Do you have a word you're focusing on or a goal you want to hit in 2016? Tell me about it!

Wednesday, January 1, 2014

2014: Happiness

I am determined to be cheerful and happy in whatever situation I may find myself. For I have learned that the greater part of our misery or unhappiness is determined not by our circumstance but by our disposition.
~ Martha Washington ~

Today is the day we all share what resolutions we will tackle this year. Usually mine involve loosing weight, running faster, getting a better job, blah, blah, blah. This year I chose to do things differently. I am making a resolution to be happy. I have specific things I want to accomplish this year, but I honestly believe the only way I will reach them is by being happy.

I know the year won't be perfect. I know I won't be perfect. I know as much as I try, I will occasionally fail at what I want to do, but I vow this year to not allow it to effect my happiness. It's a set-back, not a reflection of my true self. I will be happy that whatever I failed at, I had the opportunity to do it.

So, this year I will make happiness a priority. I will let go of the negative things and people in my life to find ways of connecting with those people who have been supportive, to do things I love, and to just be me. I tend to not allow my true thoughts and feelings come out because I don't want to offend someone, but it never bodes well when I do that. It negates my sense of who I am and my sense of worth. If I want to be happy, I need to be who I truly am, not who I want people to think I am.

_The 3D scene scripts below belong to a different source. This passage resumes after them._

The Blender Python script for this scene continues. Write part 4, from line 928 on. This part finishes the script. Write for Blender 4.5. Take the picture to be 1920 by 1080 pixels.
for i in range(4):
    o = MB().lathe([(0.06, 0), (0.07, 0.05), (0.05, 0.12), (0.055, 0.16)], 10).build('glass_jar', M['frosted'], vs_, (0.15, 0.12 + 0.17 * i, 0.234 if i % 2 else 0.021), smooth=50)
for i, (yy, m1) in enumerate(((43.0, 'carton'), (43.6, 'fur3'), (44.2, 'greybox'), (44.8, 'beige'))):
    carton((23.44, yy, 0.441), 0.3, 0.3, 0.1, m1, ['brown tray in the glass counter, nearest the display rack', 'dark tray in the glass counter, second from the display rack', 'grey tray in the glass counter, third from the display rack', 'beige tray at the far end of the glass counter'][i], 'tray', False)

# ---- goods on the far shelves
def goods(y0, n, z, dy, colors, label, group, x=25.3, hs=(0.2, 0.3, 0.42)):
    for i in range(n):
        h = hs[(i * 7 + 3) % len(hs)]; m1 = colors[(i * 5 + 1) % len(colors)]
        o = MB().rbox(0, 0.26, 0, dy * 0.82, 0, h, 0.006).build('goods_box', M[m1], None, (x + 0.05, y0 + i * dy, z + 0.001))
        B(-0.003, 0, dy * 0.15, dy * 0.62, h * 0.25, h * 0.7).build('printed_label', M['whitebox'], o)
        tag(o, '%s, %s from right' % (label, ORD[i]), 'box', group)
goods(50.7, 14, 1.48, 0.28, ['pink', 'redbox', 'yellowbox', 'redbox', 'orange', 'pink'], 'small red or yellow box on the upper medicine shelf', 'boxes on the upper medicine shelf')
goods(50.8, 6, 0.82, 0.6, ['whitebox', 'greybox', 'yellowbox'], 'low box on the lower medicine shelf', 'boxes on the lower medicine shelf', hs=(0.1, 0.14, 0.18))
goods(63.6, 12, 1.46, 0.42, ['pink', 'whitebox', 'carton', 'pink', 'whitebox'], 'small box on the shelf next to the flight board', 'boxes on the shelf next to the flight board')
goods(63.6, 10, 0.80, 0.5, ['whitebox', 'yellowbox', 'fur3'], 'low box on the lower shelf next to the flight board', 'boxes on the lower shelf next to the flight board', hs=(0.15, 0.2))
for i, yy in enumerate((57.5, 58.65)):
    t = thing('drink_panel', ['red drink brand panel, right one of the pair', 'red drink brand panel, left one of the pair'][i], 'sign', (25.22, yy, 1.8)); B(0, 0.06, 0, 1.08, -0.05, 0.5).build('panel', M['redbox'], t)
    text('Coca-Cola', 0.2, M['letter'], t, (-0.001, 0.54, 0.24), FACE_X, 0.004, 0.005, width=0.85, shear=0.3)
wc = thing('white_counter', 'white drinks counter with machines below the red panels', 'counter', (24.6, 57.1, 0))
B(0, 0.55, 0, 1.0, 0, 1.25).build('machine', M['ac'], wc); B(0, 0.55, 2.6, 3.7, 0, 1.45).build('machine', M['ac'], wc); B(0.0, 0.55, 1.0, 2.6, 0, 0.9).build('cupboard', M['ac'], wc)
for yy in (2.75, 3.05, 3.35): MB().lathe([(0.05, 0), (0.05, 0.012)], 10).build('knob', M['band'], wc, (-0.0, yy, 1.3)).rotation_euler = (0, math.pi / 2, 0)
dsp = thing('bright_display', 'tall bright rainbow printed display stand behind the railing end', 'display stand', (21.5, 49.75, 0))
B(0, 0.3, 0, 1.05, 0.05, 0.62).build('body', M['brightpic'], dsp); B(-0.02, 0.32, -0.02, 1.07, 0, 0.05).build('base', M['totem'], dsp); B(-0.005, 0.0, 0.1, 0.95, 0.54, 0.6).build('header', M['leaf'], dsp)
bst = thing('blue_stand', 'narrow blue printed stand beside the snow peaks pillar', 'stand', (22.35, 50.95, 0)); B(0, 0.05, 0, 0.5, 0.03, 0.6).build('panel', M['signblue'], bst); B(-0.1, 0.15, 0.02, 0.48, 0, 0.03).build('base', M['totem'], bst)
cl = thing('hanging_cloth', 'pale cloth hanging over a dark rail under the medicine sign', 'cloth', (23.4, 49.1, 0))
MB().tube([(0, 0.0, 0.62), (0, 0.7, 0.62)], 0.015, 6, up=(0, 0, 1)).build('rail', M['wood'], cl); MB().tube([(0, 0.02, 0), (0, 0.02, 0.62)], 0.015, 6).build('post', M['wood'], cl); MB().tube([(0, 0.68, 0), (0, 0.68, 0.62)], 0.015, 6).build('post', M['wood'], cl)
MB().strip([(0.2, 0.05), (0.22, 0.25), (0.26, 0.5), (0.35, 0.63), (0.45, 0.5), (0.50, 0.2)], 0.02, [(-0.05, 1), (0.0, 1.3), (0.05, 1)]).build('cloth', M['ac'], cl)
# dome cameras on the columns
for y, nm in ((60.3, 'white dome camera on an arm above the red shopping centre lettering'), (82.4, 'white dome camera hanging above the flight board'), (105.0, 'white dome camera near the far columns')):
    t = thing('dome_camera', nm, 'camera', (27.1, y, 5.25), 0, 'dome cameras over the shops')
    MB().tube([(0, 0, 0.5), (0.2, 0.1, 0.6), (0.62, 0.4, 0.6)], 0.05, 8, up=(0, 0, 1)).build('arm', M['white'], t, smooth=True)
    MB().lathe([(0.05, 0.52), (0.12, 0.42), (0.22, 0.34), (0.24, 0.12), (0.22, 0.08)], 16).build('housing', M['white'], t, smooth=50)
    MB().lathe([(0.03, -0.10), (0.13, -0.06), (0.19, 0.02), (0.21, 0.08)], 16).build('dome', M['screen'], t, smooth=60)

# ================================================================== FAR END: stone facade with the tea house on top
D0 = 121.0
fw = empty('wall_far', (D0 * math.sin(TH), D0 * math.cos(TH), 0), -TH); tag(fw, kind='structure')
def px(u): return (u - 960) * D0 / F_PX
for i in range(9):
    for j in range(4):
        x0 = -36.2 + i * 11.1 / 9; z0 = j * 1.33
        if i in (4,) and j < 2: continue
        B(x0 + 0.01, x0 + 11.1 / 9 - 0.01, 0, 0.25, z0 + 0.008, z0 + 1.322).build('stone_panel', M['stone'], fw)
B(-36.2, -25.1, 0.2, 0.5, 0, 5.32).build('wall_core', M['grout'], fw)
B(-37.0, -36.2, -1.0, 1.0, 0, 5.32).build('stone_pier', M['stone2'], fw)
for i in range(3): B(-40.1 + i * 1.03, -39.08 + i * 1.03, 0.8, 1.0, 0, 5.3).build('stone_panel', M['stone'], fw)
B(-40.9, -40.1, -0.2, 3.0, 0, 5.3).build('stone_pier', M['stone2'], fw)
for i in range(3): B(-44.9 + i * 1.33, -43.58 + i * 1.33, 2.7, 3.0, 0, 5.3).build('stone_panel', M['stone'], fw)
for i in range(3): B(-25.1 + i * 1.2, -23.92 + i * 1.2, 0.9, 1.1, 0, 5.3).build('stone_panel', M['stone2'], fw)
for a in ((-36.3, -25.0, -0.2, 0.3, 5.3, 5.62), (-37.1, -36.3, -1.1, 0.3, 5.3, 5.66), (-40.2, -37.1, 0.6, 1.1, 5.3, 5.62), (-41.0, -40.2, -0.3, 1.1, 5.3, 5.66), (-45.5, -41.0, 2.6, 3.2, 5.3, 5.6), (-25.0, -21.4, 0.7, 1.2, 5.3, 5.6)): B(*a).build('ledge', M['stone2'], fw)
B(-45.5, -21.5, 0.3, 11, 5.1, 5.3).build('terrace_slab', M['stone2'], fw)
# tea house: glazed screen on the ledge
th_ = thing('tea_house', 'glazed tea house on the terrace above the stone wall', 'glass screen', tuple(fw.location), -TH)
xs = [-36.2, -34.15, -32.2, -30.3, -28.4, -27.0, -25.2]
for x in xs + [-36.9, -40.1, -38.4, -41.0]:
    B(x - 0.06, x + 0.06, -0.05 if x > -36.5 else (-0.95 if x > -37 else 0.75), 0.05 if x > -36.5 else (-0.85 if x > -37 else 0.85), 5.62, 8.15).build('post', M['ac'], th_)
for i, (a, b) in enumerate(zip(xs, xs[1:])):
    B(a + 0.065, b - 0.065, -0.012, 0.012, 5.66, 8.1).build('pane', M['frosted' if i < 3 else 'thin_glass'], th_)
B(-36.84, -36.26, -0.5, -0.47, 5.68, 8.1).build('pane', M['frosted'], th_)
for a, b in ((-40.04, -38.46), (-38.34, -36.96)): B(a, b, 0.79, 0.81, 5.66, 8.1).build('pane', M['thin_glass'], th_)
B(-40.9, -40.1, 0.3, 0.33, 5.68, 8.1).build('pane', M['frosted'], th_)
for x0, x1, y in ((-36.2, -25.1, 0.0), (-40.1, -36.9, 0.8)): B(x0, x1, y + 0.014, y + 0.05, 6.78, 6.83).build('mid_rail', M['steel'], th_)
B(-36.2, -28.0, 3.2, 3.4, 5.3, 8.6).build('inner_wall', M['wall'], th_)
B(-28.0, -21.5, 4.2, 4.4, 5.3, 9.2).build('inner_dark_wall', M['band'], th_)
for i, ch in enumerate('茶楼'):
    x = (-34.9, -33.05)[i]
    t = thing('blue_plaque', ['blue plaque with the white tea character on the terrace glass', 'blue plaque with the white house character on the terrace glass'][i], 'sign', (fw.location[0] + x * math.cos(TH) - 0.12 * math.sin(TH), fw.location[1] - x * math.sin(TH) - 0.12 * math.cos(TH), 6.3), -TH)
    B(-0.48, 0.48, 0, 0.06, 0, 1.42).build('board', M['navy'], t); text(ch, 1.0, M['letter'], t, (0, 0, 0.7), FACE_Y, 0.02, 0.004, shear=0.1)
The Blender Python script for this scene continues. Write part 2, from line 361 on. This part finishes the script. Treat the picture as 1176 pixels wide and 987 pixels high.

What are you vowing this year? Do you have specific goals?


 

Wednesday, January 2, 2013

Some specifics

Well, here is me writing down some specific goals to go with my resolutions from yesterday. These are the things that each year I try to accomplish and one new one. What specifics do you have in mind for 2013?

Eat healthy
Exercise
Lose weight to reach my goal weight of 140
Train to run a sub-
     2:50:00 half marathon
     60:00 8k/5 mile
     35:00 5k
Use my camera more
Write a book (1918 Influenza Epidemic)

To this end, I've decided to take on a few physical challenges (anyone else remember Double Dare?). These won't be the only ones, but this is where I am now. Hopefully throughout the year new ones will present themselves.
Dolphin Challenge at Virginia Beach: 8k and half marathon
100 Day Challenge presented by John Bingham


Tuesday, January 1, 2013

Welcome to 2013!


A new year, a new start. Every year we set resolutions and every year we hope that by the end of the year we have accomplished them. I do them every year. Every year they all seem to be the same thing - lose weight, exercise more. Yea. Anyone else?

This year I'm making a different resolution or goal for myself. There are several levels to my goals this year, but the first level are not so cut and dry. I want to focus on my feelings, my emotions. I tend to eat my emotions. I tend to let my emotions lead me. I am determined this year to get my emotions under control. I want to focus on positives. I believe if I can manage the following in my life all those resolutions/goals I normally set will take care of themselves. I will be happier with me and can be confident in my choices.

Here goes...these are all the emotions/actions I want to feel/be in 2013:

Happy
Confident
Fit
Follow through
Forgiveness
Adventurous
Courgeous
Dedication
Perserverence
Worthy

I'll probably add to this list over the year, but this is where I'm starting from. I think this is a good start to the year. 

What are you hoping to accomplish in 2013? I'll go into more detail about how I want to accomplish this over the next few days, but for now here's how 2013 is going to start for me.

Friday, December 28, 2012

Setting goals

I am working on my goals for 2013. I think I need to adjust how I view goals and it's something that I'm trying to figure out. It's a bit more difficult, but I'm hoping that by changing my outlook on goals for 2013 I will reach them. That come 2014 there won't be too many goals because I have reached my 2013 goals. Maybe next year will be difficult because I'm not having to rewrite my 2001, 2002, 2003, 2004, 2005, 2006, 2007, 2008, 2009, 2010, 2011, and 2012 goals.

What about you? Are you thinking about your goals for 2013? Are you having to use last year's goals again or are you breaking that cycle and moving forward?